Stated exercise: Can you set down, exactly as they appear below, the lines from the opening of the material through the one bearing "from mathutils import", minus the pictures?

•••

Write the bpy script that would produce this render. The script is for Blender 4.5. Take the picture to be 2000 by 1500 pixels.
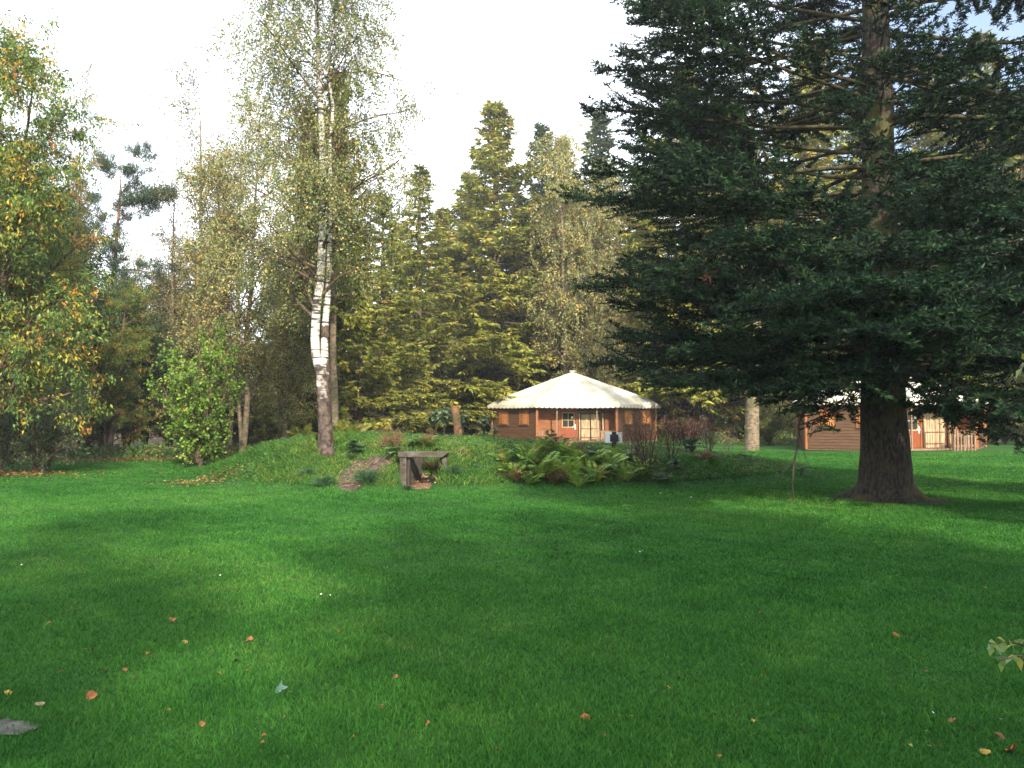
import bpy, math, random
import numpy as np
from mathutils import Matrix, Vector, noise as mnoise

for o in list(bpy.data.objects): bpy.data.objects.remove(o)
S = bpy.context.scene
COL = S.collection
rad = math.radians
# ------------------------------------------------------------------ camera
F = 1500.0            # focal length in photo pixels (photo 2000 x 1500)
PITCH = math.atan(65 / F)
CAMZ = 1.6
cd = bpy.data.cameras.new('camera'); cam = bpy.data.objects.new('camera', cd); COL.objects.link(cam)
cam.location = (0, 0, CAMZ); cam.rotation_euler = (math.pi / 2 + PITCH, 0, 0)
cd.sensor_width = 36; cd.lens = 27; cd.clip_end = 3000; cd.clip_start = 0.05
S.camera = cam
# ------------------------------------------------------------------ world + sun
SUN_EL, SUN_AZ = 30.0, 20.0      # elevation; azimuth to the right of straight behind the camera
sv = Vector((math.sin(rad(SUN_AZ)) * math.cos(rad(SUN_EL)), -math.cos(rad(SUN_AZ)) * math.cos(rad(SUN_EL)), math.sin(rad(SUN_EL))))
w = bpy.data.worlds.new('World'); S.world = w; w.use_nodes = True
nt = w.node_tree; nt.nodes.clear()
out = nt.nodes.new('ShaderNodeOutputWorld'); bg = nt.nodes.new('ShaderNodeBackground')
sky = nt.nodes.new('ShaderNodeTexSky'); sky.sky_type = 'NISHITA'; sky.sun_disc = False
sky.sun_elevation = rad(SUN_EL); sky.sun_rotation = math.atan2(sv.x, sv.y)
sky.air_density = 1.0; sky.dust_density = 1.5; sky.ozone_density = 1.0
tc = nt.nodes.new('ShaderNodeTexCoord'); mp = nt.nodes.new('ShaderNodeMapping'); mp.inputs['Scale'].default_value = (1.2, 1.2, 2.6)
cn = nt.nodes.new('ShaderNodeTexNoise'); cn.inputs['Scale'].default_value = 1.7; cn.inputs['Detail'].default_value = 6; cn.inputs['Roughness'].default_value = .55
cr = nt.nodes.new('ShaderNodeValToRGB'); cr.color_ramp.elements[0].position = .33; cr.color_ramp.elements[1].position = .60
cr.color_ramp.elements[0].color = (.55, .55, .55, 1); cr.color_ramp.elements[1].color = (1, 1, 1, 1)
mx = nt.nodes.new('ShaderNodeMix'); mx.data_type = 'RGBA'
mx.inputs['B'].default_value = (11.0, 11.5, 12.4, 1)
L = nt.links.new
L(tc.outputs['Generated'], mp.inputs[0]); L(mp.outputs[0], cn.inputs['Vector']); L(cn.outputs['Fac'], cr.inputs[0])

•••

Result for this task:
Write the bpy script that would produce this render. The script is for Blender 4.5. Take the picture to be 2000 by 1500 pixels.
import bpy, math, random
import numpy as np
from mathutils import Matrix, Vector, noise as mnoise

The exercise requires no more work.